O caso que vitimou o soldado da PM na Baixada Santista foi investigado pela Delegacia de Guarujá e o inquérito policial foi concluído e encaminhado à 1ª Vara Criminal do município em 4 de agosto de 2023.
A Ponte tinha enviado as seguintes perguntas:
– Tão logo houve o assassinato da soldado Sabrina, bem como do soldado Patrick Reis (em julho/23), a identificação e prisão de suspeitos se deu simultaneamente. Mesmo assim, o secretário Guilherme Derrite anunciou edições da Operação Escudo. Qual a finalidade das operações? Que metas existem a respeito? Qual a duração de cada operação? Como é feita a escolha do efetivo empregado? Qual o critério para emprego de tropas especiais, como Rota e Baep, nessas operações? A operação é uma versão de operações “Saturação”?

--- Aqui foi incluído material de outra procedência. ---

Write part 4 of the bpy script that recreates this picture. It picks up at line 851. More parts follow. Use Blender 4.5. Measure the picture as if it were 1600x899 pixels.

– O programa PM Vítima, da Corregedoria da PM, tem feito esse trabalho de inteligência em casos de policiais mortos/feridos? Se sim, por que ainda há anúncio de operações ostensivas?
– Essas operações ostensivas não atrapalham o trabalho de investigação da Polícia Civil ou da Corregedoria da PM?
– Além do reajuste salarial para as polícias, ocorrido em 2023 e de forma diferente para cada patente da corporação, que medidas a pasta tomou para proteger a vida do policial em situação de folga?
– Existem protocolos para atuação do policial de folga? Se sim, quais são? O policial é orientado a reagir à tentativa de assalto? Há possibilidade de o policial manter a arma da corporação acautelada no batalhão?
– Ao chamar as mortes e investidas de violência contra policiais de “ataques”, a corporação e a pasta sugerem que o crime organizado tem algum plano de atacar policiais? Ou as situações da última semana se enquadram em assaltos, consumados e tentados, em que não houve uma escolha da vítima pela profissão, mas que a vítima foi reconhecida como policial e acabou sendo vítima da violência? O aumento de roubos de veículos tem a ver com essa situação?
– No caso do soldado Patrick Reis, a investigação continua em tramitação e a arma atribuída ao crime não é compatível com o projétil encontrado no corpo da vitima. Qual o andamento da apuração do caso? As câmeras das fardas dos policiais que estavam com ele na viatura foram analisadas?